One could explain this feature of Coleridge’s late confessions as a technique for screening private emotions from scrutiny or preempting criticism of his poetic decline. It is also possible to read the poems in light of Coleridge’s long concern that writers and readers might become automatons acting out the time-bound dictates of their literary culture, and the doubt eventually cast on his idealized hermeneutics by his biblical criticism and the fate of his public persona in print culture. In this context, Coleridge’s late poems make a particular confession, revoking the ideal of free cooperation between writers and readers sustained by the mediation of their “common Humanity.” Automated literary conventions (e.g., domesticated neo-romantic episodes); quaint reading practices (e.g., visualization of personified agents as statues); printing customs (e.g., small capitals for personifications); and Coleridge’s own public persona—these are the mediums through which the reader engages Coleridge’s late poems.

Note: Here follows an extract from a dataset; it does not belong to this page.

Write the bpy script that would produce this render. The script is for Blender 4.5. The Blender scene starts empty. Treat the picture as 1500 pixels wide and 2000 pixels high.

Yet for at least some past and present readers, the conventionality of these poems seems to reflect the intentions of a removed agent, whose surrogate speaker is expendable. The poems might surrender the illusion of voluntary and immediate engagement between author and reader to determining and mediating convention, so as to encourage readers to believe the submission is deliberate. Coleridge’s self-defeating poems summon the ghost of a self-determining poet.